Everything from the first line of the data below through the line that contains "bare_trunk(300, None, 17, .05, 7, 'slim" should be written out exactly, please, and nothing more; the pictures stay out.

INFORMATION SHOWN —
[Begin]
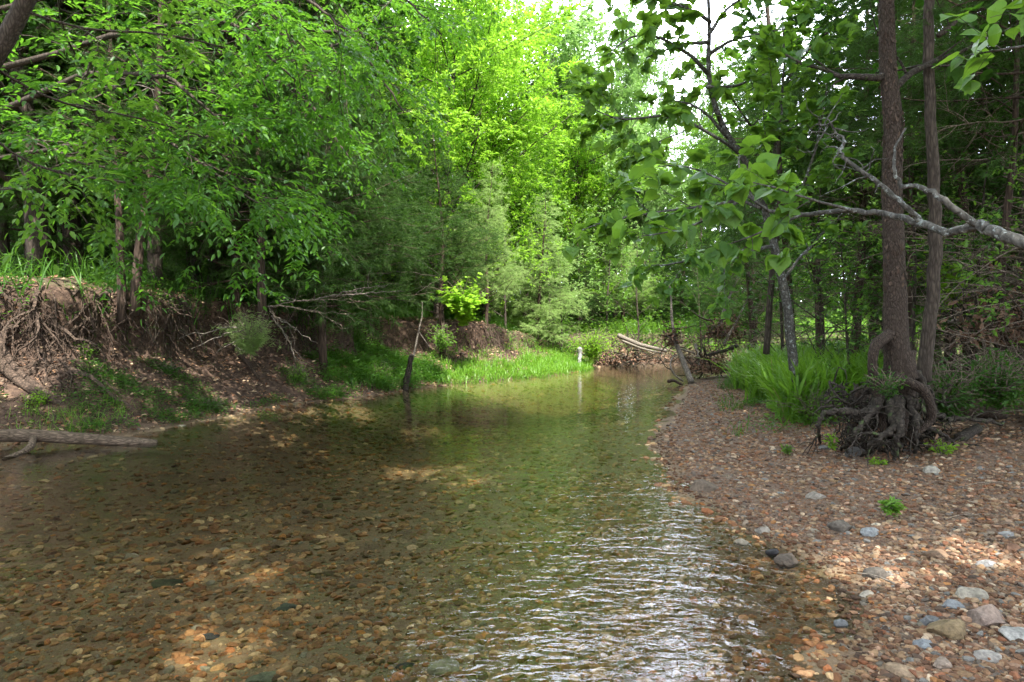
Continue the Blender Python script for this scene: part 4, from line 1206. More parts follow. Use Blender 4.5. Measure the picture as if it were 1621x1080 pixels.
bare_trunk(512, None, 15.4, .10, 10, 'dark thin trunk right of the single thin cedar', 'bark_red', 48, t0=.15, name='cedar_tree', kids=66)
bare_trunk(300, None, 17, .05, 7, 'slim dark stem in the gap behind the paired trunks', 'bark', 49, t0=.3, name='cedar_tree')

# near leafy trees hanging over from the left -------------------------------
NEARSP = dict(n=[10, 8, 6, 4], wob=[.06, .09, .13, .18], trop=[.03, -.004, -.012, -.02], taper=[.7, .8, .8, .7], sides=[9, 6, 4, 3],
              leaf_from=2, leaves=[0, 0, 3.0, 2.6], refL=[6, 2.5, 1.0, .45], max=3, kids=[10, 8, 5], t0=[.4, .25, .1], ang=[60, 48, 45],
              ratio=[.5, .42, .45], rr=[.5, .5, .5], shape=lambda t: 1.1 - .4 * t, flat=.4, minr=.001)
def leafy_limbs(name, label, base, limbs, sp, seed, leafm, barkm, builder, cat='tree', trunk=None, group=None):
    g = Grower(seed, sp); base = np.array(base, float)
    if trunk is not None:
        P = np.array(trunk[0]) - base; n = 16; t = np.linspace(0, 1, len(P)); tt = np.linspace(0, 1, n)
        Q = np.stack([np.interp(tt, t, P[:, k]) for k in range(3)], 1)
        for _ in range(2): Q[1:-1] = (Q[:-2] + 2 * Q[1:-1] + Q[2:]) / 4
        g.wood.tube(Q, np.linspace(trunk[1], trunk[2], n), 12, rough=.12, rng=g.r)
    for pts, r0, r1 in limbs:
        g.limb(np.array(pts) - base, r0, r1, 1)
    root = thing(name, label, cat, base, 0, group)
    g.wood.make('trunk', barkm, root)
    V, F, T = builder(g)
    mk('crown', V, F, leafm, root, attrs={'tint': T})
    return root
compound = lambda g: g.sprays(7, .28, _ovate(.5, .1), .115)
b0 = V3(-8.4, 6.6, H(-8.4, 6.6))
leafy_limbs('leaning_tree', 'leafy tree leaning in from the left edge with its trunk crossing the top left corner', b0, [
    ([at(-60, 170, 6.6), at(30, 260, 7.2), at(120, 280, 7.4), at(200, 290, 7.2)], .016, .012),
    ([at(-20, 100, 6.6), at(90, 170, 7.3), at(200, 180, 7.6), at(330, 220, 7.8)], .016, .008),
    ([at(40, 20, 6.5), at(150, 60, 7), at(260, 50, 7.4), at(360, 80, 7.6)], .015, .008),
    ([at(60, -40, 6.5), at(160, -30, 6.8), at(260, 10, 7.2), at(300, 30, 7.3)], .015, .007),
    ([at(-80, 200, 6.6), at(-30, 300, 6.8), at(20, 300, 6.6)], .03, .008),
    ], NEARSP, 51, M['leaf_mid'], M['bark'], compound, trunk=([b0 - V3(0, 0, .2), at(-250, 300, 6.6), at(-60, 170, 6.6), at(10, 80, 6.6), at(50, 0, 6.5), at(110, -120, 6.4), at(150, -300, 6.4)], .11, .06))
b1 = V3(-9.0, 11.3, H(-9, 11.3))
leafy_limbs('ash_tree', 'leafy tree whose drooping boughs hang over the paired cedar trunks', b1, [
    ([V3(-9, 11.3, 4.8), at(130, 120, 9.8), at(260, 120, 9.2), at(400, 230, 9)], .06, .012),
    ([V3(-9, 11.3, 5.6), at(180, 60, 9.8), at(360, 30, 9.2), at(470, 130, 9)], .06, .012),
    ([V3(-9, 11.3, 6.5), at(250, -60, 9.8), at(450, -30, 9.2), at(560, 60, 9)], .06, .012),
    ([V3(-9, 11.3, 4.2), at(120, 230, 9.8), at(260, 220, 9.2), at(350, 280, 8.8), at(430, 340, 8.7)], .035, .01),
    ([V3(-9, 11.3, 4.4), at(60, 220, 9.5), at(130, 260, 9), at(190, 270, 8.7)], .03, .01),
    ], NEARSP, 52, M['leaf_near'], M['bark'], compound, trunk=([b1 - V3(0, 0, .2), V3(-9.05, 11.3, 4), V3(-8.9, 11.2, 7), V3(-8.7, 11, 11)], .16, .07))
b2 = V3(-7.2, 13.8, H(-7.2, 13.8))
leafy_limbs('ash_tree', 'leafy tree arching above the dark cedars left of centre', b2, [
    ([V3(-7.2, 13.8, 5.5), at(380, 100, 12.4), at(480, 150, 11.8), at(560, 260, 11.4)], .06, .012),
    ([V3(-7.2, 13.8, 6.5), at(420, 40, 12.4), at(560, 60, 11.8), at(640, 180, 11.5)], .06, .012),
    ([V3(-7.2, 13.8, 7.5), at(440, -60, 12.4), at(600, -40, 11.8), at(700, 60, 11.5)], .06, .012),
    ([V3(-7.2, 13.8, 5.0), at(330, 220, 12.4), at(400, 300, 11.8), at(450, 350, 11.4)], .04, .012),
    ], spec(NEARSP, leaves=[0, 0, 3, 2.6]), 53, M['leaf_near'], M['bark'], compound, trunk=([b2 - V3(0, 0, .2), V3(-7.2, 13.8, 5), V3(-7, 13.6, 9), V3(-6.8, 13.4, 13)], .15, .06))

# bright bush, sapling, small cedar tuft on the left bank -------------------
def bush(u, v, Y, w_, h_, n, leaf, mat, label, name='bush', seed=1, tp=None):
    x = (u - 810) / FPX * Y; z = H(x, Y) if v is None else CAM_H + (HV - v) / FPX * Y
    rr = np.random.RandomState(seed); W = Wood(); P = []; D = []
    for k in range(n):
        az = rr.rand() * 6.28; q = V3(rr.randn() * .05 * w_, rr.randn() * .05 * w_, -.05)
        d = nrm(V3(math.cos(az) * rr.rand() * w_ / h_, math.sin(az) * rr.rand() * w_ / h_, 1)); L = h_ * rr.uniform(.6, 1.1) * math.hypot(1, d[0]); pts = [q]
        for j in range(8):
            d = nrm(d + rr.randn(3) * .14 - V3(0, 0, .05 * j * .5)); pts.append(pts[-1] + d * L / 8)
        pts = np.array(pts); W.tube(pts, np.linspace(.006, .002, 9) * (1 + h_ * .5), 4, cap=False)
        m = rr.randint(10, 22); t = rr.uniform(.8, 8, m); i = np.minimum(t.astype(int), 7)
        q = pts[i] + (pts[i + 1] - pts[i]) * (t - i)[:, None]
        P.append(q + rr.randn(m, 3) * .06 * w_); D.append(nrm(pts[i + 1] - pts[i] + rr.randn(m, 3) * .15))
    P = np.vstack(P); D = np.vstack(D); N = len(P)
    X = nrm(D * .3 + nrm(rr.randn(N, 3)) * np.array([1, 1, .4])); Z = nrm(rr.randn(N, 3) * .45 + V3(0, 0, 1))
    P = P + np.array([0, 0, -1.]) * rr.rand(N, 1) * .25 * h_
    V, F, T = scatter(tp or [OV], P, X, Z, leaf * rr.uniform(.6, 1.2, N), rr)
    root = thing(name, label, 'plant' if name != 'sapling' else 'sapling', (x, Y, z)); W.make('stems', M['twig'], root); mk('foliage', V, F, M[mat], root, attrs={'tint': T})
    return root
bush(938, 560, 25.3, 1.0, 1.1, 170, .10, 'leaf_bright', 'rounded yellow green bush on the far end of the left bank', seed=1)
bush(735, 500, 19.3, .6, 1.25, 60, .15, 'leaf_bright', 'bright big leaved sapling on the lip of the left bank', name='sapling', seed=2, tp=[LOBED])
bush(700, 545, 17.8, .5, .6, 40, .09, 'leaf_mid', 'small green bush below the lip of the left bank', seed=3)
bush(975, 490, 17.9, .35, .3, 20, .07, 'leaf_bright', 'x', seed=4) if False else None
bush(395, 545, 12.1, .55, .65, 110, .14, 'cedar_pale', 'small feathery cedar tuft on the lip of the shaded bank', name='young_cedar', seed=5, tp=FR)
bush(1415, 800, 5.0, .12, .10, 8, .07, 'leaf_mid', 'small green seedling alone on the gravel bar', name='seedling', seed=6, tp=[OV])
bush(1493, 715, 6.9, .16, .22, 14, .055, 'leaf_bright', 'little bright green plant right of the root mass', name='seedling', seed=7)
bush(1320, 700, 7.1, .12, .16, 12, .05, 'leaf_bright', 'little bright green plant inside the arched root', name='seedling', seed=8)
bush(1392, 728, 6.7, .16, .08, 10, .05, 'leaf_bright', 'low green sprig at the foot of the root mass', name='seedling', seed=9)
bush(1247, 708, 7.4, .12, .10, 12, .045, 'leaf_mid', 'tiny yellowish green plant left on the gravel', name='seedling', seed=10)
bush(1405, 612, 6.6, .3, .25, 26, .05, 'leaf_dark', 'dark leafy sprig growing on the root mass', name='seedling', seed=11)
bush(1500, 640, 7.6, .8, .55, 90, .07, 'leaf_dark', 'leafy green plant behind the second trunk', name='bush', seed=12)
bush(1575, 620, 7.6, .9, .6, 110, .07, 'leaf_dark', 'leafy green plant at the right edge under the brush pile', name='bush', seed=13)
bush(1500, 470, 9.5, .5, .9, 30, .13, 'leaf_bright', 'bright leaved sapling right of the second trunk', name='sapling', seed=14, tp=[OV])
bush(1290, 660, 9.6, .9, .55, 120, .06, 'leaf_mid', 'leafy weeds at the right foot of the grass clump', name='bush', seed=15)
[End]
WRITTEN ANSWER —
Continue the Blender Python script for this scene: part 4, from line 1206. More parts follow. Use Blender 4.5. Measure the picture as if it were 1621x1080 pixels.
bare_trunk(512, None, 15.4, .10, 10, 'dark thin trunk right of the single thin cedar', 'bark_red', 48, t0=.15, name='cedar_tree', kids=66)
bare_trunk(300, None, 17, .05, 7, 'slim dark stem in the gap behind the paired trunks', 'bark', 49, t0=.3, name='cedar_tree')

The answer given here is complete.